After a weekend hiatus in the wake of the city’s second fatal crane accident this year, more than two dozen tower cranes will get back to the tasks of lifting and lowering today, even as officials and residents seek answers about what went wrong.

Some Manhattan residents whose daily routines put them in the paths of cranes dangling heavy loads over the city’s sidewalks reacted skeptically to reassurances from the Bloomberg administration that the most recent accident appeared to be a fluke and not a part of a larger problem.

A former airplane mechanic who lives a block from the site where the crane collapsed on East 91st Street, David Culp, said it seemed “inconceivable” that the city had experienced another construction disaster after several fatal accidents in the past 12 months.

“I don’t think I’ll be able to work by a crane or live near a crane for some time,” Mr. Culp, 36, said.

A chef who was visiting a friend on East 91st Street, Joe Capozzi, said the collapse “makes me question how they’re running these operations.”

“I don’t know exactly what caused this, but if I had to guess, I’d say they weren’t being as careful as they should have been,” Mr. Capozzi, 28, said.

Outside the administration, other officials are stepping up with questions about the oversight of the city’s construction sites and suggestions about how it should respond.

A spokesman for the state Department of Labor, Leo Rosales, said that at Governor Paterson’s request, the agency was readying a new task force including city and federal representatives that would examine a host of issues related to the city’s construction industry. Mr. Rosales said the group would look at improving inspections and their frequency.

He added: “We have to look at licensing, and we have to look at the work sites themselves.”

The president of Manhattan, Scott Stringer, renewed his calls for beefing up the mayor’s Special Enforcement office to take on construction inspections. And the Manhattan district attorney is looking into whether to bring criminal charges against the parties involved in operating and overseeing the crane.

Graham Brent, the executive director of a group that promotes crane safety standards, the National Commission for the Certification of Crane Operators, said change is needed in the federal government, noting that the Occupational Safety and Health Administration has been working under 40-year-old guidelines for inspecting cranes.

The federal agency started an effort to update its rules on cranes five years ago, but has yet to promulgate the new guidelines. The agency could not be reached for comment yesterday.

After a crane collapse on March 15 in which seven people were killed, the Bloomberg administration scrambled to respond with new protocols, increased inspections, and a new commissioner of the Department of Buildings.

At the time, the department had been short on inspectors specialized in cranes — five crane and derrick inspectors are now working in a unit with a capacity for eight. But a spokeswoman for the agency, Kate Lindquist, said that after the March collapse the agency augmented the unit with eight inspectors from its special operation teams and a group of private engineers.

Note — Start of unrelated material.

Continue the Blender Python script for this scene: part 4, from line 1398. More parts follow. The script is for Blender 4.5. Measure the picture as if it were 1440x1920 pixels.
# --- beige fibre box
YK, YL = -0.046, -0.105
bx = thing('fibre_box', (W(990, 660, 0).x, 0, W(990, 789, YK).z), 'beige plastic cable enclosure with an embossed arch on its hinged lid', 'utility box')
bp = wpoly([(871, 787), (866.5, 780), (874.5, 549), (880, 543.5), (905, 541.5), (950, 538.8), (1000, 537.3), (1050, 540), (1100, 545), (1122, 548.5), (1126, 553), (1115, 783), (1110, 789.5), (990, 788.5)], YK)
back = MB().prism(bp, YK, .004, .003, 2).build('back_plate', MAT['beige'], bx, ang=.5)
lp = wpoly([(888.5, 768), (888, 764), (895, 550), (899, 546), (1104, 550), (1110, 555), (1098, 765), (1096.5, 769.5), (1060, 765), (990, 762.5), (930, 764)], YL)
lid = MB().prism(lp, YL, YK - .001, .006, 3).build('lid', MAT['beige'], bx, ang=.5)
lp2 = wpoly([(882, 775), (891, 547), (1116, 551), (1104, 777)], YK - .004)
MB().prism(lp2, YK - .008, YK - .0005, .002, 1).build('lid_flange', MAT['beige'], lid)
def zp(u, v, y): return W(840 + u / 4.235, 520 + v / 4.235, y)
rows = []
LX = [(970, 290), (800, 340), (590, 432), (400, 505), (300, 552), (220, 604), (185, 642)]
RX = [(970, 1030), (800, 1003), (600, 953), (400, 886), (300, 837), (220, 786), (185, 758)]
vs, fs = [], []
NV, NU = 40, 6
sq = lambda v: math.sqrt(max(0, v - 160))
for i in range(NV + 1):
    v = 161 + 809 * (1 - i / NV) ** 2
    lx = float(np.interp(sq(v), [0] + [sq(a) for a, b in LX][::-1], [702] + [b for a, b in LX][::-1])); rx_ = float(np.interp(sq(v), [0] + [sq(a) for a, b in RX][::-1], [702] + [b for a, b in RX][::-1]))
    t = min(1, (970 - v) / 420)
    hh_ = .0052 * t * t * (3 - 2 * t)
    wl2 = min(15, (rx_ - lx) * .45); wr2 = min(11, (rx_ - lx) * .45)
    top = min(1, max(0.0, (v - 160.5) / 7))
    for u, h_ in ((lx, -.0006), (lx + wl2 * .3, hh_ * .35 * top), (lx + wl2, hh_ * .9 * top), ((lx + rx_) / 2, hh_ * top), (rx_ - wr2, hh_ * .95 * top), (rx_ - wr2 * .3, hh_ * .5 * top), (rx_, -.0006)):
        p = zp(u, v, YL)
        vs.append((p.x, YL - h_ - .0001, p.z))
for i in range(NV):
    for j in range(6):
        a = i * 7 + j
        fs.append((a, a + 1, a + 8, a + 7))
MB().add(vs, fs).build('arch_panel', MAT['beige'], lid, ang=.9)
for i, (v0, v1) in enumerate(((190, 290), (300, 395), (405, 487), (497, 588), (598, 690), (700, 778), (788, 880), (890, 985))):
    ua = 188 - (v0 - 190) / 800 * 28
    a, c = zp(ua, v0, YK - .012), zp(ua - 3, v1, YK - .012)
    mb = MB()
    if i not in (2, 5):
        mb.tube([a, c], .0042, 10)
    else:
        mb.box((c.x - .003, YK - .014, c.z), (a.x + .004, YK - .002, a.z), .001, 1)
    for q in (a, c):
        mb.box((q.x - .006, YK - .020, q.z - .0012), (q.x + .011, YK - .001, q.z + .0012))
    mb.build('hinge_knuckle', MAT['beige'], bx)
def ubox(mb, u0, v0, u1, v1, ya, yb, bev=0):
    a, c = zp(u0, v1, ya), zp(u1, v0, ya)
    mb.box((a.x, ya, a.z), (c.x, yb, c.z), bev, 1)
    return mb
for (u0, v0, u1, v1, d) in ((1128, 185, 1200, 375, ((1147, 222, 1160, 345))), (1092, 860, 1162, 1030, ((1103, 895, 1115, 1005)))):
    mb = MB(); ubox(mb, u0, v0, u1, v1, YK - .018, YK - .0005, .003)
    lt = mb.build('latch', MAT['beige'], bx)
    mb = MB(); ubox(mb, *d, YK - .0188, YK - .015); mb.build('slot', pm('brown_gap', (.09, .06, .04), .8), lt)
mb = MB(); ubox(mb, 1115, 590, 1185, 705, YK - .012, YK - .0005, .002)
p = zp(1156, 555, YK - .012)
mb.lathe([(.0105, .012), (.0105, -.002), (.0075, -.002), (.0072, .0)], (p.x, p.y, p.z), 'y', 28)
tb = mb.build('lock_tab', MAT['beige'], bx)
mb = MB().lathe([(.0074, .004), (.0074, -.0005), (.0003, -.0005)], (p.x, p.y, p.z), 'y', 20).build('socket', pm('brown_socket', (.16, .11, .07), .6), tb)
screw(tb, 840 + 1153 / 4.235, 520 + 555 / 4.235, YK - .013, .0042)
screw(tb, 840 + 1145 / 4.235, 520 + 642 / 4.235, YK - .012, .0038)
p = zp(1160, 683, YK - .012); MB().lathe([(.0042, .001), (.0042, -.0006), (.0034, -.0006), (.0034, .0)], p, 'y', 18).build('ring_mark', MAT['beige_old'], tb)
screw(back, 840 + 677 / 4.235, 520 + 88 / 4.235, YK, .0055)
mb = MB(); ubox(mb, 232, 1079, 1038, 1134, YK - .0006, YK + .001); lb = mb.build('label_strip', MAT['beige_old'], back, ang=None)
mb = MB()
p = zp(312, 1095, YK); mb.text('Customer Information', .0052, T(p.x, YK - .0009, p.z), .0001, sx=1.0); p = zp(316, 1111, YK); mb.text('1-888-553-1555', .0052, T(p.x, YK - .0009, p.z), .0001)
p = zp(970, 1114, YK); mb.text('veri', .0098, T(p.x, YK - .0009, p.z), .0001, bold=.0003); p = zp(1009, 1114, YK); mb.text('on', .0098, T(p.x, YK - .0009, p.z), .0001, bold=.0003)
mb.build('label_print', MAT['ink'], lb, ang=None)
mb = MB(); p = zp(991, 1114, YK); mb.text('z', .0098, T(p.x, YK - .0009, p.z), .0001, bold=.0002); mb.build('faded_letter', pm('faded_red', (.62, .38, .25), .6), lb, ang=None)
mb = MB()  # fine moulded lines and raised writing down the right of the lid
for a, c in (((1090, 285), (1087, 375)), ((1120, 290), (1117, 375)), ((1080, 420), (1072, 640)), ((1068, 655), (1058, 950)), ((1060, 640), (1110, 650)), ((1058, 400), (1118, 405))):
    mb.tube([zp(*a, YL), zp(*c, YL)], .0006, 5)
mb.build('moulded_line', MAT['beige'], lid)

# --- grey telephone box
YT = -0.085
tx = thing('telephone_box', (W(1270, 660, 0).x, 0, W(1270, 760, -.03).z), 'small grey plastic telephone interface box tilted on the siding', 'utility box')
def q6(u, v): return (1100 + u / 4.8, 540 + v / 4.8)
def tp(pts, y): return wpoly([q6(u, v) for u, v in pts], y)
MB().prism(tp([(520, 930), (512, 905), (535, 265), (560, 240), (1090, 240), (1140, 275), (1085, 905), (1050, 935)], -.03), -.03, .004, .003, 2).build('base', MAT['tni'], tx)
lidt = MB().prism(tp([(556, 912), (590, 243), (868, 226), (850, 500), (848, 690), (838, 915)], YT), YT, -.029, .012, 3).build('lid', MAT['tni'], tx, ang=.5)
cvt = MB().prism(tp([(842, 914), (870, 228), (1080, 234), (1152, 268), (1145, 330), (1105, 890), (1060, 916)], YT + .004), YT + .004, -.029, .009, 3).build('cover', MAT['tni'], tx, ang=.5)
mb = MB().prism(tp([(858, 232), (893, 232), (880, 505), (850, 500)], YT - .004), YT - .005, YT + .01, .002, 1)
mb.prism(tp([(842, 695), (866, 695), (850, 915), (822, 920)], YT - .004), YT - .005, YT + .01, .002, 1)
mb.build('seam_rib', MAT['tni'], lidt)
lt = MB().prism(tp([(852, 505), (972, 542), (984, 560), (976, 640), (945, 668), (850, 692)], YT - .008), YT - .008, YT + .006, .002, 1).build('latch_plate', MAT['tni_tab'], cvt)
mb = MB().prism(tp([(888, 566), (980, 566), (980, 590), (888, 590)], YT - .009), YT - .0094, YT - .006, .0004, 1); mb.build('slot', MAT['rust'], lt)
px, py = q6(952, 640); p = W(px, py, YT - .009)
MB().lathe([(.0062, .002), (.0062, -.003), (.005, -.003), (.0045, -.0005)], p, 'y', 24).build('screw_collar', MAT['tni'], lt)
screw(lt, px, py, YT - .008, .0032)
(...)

After Friday’s accident, in which two people, both construction workers, were killed, the acting commissioner, Robert LiMandri, said he was “optimistic” about the results of an emergency summit he called over the weekend with industry executives, saying it might yield new ideas to improve safety.

The agency has not yet announced what new steps it will take, however, although Ms. Lindquist said further “changes to the inspection protocols” could be considered.